The crisis in Venezuela has its roots in the country’s tumultuous history. Apart from the country’s economic decline since 2013—the last year that the Gross Domestic Product (GDP) grew—there has been the political conflict between legislative and executive arms of the government.
Venezuela was once regarded as Latin America’s wealthiest country, attracting large scale immigration from Europe, the Middle East and other countries in Latin America during the post World War II era.
After the fall of military dictator Marcos Pérez Jiménez in 1958, the country entered into a period known as “Punto Fijo” or “Fixed Point” era where it was dominated by a stable two-party system. This was in contrast to the military dictatorships and civil wars the characterized the rest of Latin America at that time.
However, while Venezuela had strong economic growth during the 1960s and 1970s, the economy began to deteriorate in the late 1980s and then President Carlos Andrés Pérez began to reduce the role of the state in the economy. His reforms had a negative effect on lower-income Venezuelans and led to social unrest and rioting on February 27, 1989, almost 30 years ago to the day. The riots and the killings are known in Venezuelan history as the “Caracazo.”
Statistics differ but it is widely believed between 300 to almost 1,200 Venezuelan died in clashes with police and army.
Hugo Rafael Chávez Frías, then a young army officer looked on at those events.
Three years later, Chávez who was then 36 years old, led a failed military coup against the Pérez’s Government. He spent two years in jail but was pardoned by the then President Rafael Caldera in 1994 and immediately went into politics.
In the 1998 elections, he ran a pro-poor and anti-corruption campaign and won with 56 per cent of the vote, destroying the Punto Fijo two-party system that had existed since 1958.

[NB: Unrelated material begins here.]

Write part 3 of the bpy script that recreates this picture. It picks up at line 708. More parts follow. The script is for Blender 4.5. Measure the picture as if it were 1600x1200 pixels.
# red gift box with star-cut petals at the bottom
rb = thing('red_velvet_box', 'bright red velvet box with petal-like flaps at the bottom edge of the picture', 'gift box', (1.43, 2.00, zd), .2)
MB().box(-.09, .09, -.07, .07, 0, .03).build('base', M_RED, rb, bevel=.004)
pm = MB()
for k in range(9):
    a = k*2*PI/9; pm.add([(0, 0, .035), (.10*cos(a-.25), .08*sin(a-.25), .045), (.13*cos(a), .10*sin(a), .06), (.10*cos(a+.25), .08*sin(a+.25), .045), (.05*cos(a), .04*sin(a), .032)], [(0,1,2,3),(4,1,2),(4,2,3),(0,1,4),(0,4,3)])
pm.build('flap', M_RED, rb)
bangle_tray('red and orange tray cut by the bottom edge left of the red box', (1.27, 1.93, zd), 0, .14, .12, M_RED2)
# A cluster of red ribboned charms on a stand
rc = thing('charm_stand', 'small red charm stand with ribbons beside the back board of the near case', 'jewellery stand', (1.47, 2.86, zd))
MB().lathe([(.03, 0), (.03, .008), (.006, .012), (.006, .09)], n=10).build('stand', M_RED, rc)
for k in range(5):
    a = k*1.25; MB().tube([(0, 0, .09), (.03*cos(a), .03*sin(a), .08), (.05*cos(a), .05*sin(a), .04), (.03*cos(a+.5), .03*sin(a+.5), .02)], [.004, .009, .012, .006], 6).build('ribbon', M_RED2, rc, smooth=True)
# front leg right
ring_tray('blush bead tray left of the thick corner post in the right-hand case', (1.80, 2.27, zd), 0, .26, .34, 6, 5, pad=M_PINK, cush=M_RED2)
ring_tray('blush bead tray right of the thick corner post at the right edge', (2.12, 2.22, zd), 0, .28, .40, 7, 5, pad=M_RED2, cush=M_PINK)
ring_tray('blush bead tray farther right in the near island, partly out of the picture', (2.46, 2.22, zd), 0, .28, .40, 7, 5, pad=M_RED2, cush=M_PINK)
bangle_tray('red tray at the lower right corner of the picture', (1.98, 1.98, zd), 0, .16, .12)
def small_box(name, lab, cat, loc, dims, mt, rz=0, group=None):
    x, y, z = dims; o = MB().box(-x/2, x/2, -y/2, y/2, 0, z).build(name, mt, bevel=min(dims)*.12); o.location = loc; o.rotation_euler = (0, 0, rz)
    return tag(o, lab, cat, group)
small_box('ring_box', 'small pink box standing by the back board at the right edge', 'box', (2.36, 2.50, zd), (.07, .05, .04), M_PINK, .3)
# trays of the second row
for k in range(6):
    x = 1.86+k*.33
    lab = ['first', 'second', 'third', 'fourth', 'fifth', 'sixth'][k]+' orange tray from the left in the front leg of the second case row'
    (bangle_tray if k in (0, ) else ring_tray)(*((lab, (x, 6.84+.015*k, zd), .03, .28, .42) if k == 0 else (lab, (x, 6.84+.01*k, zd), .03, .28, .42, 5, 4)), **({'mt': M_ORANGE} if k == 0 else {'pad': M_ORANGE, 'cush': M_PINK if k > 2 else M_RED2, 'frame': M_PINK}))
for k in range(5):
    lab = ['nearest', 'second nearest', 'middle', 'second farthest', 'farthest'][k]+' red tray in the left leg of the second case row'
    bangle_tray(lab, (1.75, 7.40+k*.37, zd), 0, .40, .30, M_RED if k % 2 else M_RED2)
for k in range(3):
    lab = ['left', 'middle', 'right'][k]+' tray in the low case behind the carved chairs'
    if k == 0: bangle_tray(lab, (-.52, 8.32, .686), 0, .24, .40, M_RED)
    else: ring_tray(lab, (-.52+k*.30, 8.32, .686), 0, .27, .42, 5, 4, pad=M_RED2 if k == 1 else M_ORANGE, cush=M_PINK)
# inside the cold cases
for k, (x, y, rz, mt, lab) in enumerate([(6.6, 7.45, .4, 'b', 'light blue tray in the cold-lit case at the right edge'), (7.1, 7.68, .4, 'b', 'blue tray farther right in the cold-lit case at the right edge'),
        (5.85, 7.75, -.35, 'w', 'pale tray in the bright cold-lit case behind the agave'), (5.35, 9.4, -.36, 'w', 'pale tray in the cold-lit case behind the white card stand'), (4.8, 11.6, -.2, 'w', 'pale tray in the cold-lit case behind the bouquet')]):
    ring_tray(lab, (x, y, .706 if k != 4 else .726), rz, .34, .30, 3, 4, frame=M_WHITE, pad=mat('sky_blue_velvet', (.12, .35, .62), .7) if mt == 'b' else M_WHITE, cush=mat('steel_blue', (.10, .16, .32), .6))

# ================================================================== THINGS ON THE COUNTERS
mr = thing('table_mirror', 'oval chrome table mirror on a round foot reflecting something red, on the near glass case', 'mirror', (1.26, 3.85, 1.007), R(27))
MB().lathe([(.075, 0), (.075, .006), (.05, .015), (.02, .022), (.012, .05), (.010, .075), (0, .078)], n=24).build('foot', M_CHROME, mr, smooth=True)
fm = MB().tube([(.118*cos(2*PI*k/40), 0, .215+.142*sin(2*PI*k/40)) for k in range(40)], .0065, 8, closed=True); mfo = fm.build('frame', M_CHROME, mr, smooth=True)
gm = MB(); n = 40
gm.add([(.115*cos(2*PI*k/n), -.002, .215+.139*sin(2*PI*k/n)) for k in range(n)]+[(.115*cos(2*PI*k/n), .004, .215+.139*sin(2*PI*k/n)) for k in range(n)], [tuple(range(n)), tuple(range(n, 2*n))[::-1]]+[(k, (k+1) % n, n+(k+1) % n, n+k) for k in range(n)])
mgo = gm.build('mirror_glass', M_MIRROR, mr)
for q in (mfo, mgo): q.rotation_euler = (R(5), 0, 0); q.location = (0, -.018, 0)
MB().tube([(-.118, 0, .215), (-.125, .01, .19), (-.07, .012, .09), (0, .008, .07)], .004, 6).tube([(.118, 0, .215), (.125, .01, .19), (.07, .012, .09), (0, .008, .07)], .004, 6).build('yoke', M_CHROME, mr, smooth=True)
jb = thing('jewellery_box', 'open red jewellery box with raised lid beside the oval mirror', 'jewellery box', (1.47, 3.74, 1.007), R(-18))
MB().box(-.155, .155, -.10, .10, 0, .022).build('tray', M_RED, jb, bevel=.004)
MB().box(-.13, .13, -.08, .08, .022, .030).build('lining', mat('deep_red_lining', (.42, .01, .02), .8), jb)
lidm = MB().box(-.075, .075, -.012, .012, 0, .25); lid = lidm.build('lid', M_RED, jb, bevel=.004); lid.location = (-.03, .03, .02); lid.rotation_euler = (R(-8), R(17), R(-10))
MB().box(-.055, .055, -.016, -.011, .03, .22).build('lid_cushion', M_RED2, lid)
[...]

Chávez immediately began working on a new constitution which was voted in 1999 replacing the 1961 constitution.
He adopted socialist, statist policies which clashed with the traditional elites and led to an attempted coup in 2002. Chávez was fortunate to have high oil prices up to the time of his death in 2013 and millions of poor Venezuelans were taken from poverty during his administration.
The Maduro Era
Nicolás Maduro has overseen an economy with oil prices way below the Chávez era and a marked decline in the economy with shortages of basic goods and hyperinflation.
Opposition parties won the most seats in the National Assembly in 2015 as Venezuelans were dissatisfied with Maduro’s performance.
The divide in Venezuelan society reached a climax when in January when Juan Gerardo Guaidó, President of the Opposition-led National Assembly, swore himself in as President.
The United States, countries of the European Union and the conservative governments in Latin America have recognised him as President, while Russia, China, India and most of the non-Western world continue to recognise Maduro.